As the action resumes, Shelley hits a wide open Potter under the basket with a nifty lob for an easy two. Potter then follows that bucket up with back to back triples - from the same spot no less - as the lead starts ballooning. Before long, Mole checks back in off the bench and replicates Dirk Nowitzki’s patented fadeaway jumper, converting off one leg, and the bench goes berserk. She finishes with a game-high 23 points in just 16 minutes off the pine, while Shelley and Potter also finish with double digits in an 18-point win.

If it sounds like a Geelong United game, it’s because it is - although it’s important to note this is the NBL1’s undefeated juggernaut we’re talking about, not the WNBL’s newest franchise. While they’ve now rebranded into the Venom, the region’s second tier team is still United in name, and by nature. It’s a team made up of five rostered players from last WNBL season, giving Geelong the opportunity to do something no other team is doing, let alone able to do: using the NBL1 competition as an extended pre-season.

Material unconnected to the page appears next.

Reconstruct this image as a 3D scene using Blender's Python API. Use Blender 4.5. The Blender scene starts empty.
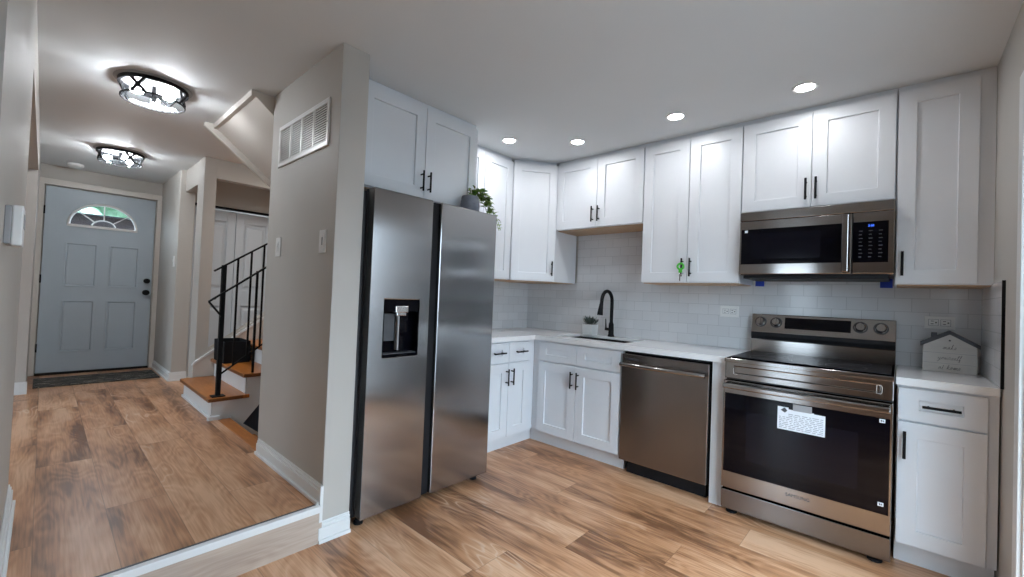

“Not having much of a turnaround from WNBL season wasn't really a bad thing for us, just because we didn't get as many wins as we were hoping during the WNBL season,” Jaz Shelley explains to me. “We started to see some progress towards the end of it, so I think we kind of picked up where we left off, and us WNBL girls have really tried to carry that into this new season.”

That’s an understatement. Remarkably, Geelong United sits 18-0 in a brutal NBL1 South conference, and aren’t just favourites to win the title, but also take out the national championship. But those goals are just a precursor of what’s to come.